:: Exercise ::
Extract the listing below in full, unchanged.

>> Start Data section

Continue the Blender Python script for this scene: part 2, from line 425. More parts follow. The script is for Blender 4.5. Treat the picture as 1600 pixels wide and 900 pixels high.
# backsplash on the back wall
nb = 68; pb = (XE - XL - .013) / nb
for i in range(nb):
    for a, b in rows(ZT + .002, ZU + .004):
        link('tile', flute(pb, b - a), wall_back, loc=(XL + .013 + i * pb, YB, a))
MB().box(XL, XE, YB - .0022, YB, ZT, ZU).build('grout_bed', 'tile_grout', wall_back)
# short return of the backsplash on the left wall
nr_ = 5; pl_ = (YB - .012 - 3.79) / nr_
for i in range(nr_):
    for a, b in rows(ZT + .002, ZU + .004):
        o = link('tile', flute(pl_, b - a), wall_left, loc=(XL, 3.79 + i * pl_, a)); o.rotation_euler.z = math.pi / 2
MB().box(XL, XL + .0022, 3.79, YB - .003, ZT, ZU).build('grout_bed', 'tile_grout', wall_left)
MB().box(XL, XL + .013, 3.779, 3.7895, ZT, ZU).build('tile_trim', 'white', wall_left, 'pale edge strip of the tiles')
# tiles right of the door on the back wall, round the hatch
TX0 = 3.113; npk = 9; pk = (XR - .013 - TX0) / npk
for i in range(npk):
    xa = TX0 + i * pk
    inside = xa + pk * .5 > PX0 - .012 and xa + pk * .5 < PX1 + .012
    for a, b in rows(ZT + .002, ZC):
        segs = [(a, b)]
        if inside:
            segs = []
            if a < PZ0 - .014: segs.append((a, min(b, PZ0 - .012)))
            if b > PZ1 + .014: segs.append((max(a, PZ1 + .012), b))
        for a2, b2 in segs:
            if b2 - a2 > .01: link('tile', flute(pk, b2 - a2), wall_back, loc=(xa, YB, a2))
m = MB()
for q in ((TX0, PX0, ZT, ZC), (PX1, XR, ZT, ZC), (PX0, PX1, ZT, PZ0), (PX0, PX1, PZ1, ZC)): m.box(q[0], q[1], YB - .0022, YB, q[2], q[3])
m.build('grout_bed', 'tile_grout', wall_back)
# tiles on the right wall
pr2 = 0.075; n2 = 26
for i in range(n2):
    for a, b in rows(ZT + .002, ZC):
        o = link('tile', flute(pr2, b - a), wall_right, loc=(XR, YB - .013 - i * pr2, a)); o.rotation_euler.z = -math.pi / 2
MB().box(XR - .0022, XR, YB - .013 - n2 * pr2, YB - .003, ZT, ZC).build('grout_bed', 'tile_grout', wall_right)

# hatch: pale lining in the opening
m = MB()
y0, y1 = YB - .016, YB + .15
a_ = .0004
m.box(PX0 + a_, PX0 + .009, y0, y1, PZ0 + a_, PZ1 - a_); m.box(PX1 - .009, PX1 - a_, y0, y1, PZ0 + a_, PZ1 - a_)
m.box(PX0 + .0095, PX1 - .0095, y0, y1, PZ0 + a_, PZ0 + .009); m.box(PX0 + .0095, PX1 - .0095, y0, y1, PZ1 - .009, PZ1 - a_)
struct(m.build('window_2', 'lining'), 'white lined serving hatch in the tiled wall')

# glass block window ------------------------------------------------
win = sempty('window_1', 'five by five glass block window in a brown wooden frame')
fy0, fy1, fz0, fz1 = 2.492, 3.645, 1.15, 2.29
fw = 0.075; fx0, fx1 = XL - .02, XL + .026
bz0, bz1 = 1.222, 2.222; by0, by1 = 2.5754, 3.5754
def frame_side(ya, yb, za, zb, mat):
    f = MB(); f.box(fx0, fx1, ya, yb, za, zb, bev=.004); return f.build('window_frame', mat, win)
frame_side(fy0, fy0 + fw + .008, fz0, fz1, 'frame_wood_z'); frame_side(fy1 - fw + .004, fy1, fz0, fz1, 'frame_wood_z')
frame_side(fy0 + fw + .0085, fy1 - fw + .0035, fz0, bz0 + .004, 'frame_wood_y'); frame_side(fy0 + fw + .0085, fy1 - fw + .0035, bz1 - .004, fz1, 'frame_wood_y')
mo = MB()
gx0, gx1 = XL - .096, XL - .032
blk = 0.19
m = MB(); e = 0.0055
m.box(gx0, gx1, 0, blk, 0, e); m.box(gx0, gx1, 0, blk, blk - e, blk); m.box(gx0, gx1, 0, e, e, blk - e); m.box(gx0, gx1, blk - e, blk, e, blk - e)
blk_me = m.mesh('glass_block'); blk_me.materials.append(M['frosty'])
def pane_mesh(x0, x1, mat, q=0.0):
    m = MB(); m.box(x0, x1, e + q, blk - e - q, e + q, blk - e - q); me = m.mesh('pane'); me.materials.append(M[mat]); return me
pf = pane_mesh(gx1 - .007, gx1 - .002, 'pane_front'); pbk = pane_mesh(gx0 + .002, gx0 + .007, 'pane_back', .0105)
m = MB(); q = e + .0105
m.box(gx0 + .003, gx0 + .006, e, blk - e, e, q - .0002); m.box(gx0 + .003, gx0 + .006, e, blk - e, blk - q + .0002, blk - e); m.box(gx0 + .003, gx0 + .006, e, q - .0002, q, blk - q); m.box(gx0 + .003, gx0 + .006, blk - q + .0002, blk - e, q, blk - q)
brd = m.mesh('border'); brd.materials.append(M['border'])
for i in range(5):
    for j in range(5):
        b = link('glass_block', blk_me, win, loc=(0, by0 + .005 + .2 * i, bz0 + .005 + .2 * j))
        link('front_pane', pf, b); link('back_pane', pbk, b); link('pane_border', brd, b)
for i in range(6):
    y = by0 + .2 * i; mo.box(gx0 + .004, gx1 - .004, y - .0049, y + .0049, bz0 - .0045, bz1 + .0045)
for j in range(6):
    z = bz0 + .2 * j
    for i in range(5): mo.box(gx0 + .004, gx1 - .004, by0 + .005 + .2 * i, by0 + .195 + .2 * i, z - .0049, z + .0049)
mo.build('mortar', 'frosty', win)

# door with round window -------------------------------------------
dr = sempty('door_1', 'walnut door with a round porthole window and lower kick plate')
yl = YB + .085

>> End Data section

:: Reply ::
Continue the Blender Python script for this scene: part 2, from line 425. More parts follow. The script is for Blender 4.5. Treat the picture as 1600 pixels wide and 900 pixels high.
# backsplash on the back wall
nb = 68; pb = (XE - XL - .013) / nb
for i in range(nb):
    for a, b in rows(ZT + .002, ZU + .004):
        link('tile', flute(pb, b - a), wall_back, loc=(XL + .013 + i * pb, YB, a))
MB().box(XL, XE, YB - .0022, YB, ZT, ZU).build('grout_bed', 'tile_grout', wall_back)
# short return of the backsplash on the left wall
nr_ = 5; pl_ = (YB - .012 - 3.79) / nr_
for i in range(nr_):
    for a, b in rows(ZT + .002, ZU + .004):
        o = link('tile', flute(pl_, b - a), wall_left, loc=(XL, 3.79 + i * pl_, a)); o.rotation_euler.z = math.pi / 2
MB().box(XL, XL + .0022, 3.79, YB - .003, ZT, ZU).build('grout_bed', 'tile_grout', wall_left)
MB().box(XL, XL + .013, 3.779, 3.7895, ZT, ZU).build('tile_trim', 'white', wall_left, 'pale edge strip of the tiles')
# tiles right of the door on the back wall, round the hatch
TX0 = 3.113; npk = 9; pk = (XR - .013 - TX0) / npk
for i in range(npk):
    xa = TX0 + i * pk
    inside = xa + pk * .5 > PX0 - .012 and xa + pk * .5 < PX1 + .012
    for a, b in rows(ZT + .002, ZC):
        segs = [(a, b)]
        if inside:
            segs = []
            if a < PZ0 - .014: segs.append((a, min(b, PZ0 - .012)))
            if b > PZ1 + .014: segs.append((max(a, PZ1 + .012), b))
        for a2, b2 in segs:
            if b2 - a2 > .01: link('tile', flute(pk, b2 - a2), wall_back, loc=(xa, YB, a2))
m = MB()
for q in ((TX0, PX0, ZT, ZC), (PX1, XR, ZT, ZC), (PX0, PX1, ZT, PZ0), (PX0, PX1, PZ1, ZC)): m.box(q[0], q[1], YB - .0022, YB, q[2], q[3])
m.build('grout_bed', 'tile_grout', wall_back)
# tiles on the right wall
pr2 = 0.075; n2 = 26
for i in range(n2):
    for a, b in rows(ZT + .002, ZC):
        o = link('tile', flute(pr2, b - a), wall_right, loc=(XR, YB - .013 - i * pr2, a)); o.rotation_euler.z = -math.pi / 2
MB().box(XR - .0022, XR, YB - .013 - n2 * pr2, YB - .003, ZT, ZC).build('grout_bed', 'tile_grout', wall_right)

# hatch: pale lining in the opening
m = MB()
y0, y1 = YB - .016, YB + .15
a_ = .0004
m.box(PX0 + a_, PX0 + .009, y0, y1, PZ0 + a_, PZ1 - a_); m.box(PX1 - .009, PX1 - a_, y0, y1, PZ0 + a_, PZ1 - a_)
m.box(PX0 + .0095, PX1 - .0095, y0, y1, PZ0 + a_, PZ0 + .009); m.box(PX0 + .0095, PX1 - .0095, y0, y1, PZ1 - .009, PZ1 - a_)
struct(m.build('window_2', 'lining'), 'white lined serving hatch in the tiled wall')

# glass block window ------------------------------------------------
win = sempty('window_1', 'five by five glass block window in a brown wooden frame')
fy0, fy1, fz0, fz1 = 2.492, 3.645, 1.15, 2.29
fw = 0.075; fx0, fx1 = XL - .02, XL + .026
bz0, bz1 = 1.222, 2.222; by0, by1 = 2.5754, 3.5754
def frame_side(ya, yb, za, zb, mat):
    f = MB(); f.box(fx0, fx1, ya, yb, za, zb, bev=.004); return f.build('window_frame', mat, win)
frame_side(fy0, fy0 + fw + .008, fz0, fz1, 'frame_wood_z'); frame_side(fy1 - fw + .004, fy1, fz0, fz1, 'frame_wood_z')
frame_side(fy0 + fw + .0085, fy1 - fw + .0035, fz0, bz0 + .004, 'frame_wood_y'); frame_side(fy0 + fw + .0085, fy1 - fw + .0035, bz1 - .004, fz1, 'frame_wood_y')
mo = MB()
gx0, gx1 = XL - .096, XL - .032
blk = 0.19
m = MB(); e = 0.0055
m.box(gx0, gx1, 0, blk, 0, e); m.box(gx0, gx1, 0, blk, blk - e, blk); m.box(gx0, gx1, 0, e, e, blk - e); m.box(gx0, gx1, blk - e, blk, e, blk - e)
blk_me = m.mesh('glass_block'); blk_me.materials.append(M['frosty'])
def pane_mesh(x0, x1, mat, q=0.0):
    m = MB(); m.box(x0, x1, e + q, blk - e - q, e + q, blk - e - q); me = m.mesh('pane'); me.materials.append(M[mat]); return me
pf = pane_mesh(gx1 - .007, gx1 - .002, 'pane_front'); pbk = pane_mesh(gx0 + .002, gx0 + .007, 'pane_back', .0105)
m = MB(); q = e + .0105
m.box(gx0 + .003, gx0 + .006, e, blk - e, e, q - .0002); m.box(gx0 + .003, gx0 + .006, e, blk - e, blk - q + .0002, blk - e); m.box(gx0 + .003, gx0 + .006, e, q - .0002, q, blk - q); m.box(gx0 + .003, gx0 + .006, blk - q + .0002, blk - e, q, blk - q)
brd = m.mesh('border'); brd.materials.append(M['border'])
for i in range(5):
    for j in range(5):
        b = link('glass_block', blk_me, win, loc=(0, by0 + .005 + .2 * i, bz0 + .005 + .2 * j))
        link('front_pane', pf, b); link('back_pane', pbk, b); link('pane_border', brd, b)
for i in range(6):
    y = by0 + .2 * i; mo.box(gx0 + .004, gx1 - .004, y - .0049, y + .0049, bz0 - .0045, bz1 + .0045)
for j in range(6):
    z = bz0 + .2 * j
    for i in range(5): mo.box(gx0 + .004, gx1 - .004, by0 + .005 + .2 * i, by0 + .195 + .2 * i, z - .0049, z + .0049)
mo.build('mortar', 'frosty', win)

# door with round window -------------------------------------------
dr = sempty('door_1', 'walnut door with a round porthole window and lower kick plate')
yl = YB + .085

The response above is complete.